2) Graham Anderson, Fairytale in the Ancient World (Routledge, 2000): 2.
3) Ruth B. Bottigheimer, Fairy Tales: A New History (State University of New York Press, 2009): 4.
4) Grigory Bondarenko, “Russian Epic Songs and Folk Spirituality,” Temenos Academy Review 18 (2015): 126; Izar Lunaček, “The Good, Bad, and Outcast: On the Moral Ambivalence of Folk Heroes,” Studia Mythologica Slavica 17 (2014): 208-209; Anna V. Zhuchkova and Karina N. Gulai, “Funktsional’noe znachenie mifologicheskogo obraza Koshcheiia Bessmertnogo i ego otrazhenie v russkikh volshevnykh skazakh,” BBK 82, no. 3 (2015): 166.
5) Bondarenko, “Russian Epic Songs,” 110; Jack Zipes, Why Fairy Tales Stick: The Evolution and Relevance of a Genre (Routledge, 2006): 13.

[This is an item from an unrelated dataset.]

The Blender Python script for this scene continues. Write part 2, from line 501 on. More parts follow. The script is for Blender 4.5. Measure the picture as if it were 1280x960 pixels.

6) Tatar, Heroine with 1000 Faces, 30.
7) Lerner, Creation of Feminist Consciousness, 4; Hubert A. Royster, “Literature and History: A Comparison and a Contrast,” The North Carolina Historical Review 20, no. 2 (1943): 125.
8) Lesser, Cassandra Speaks, 38.
9) N. O. P. Pyke, “History as Literature,” The Australian Quarterly 19, no. 3 (1947): 101.
10) Walter Laqueur, “Literature and the Historian,” Journal of Contemporary History 2, no. 1 (1967): 6.
11) K. N. Panikkar, “Literature as History of Social Change,” Social Scientist 40, no. 3/4 (2012): 4.
12) Pyke, “History as Literature,” 95.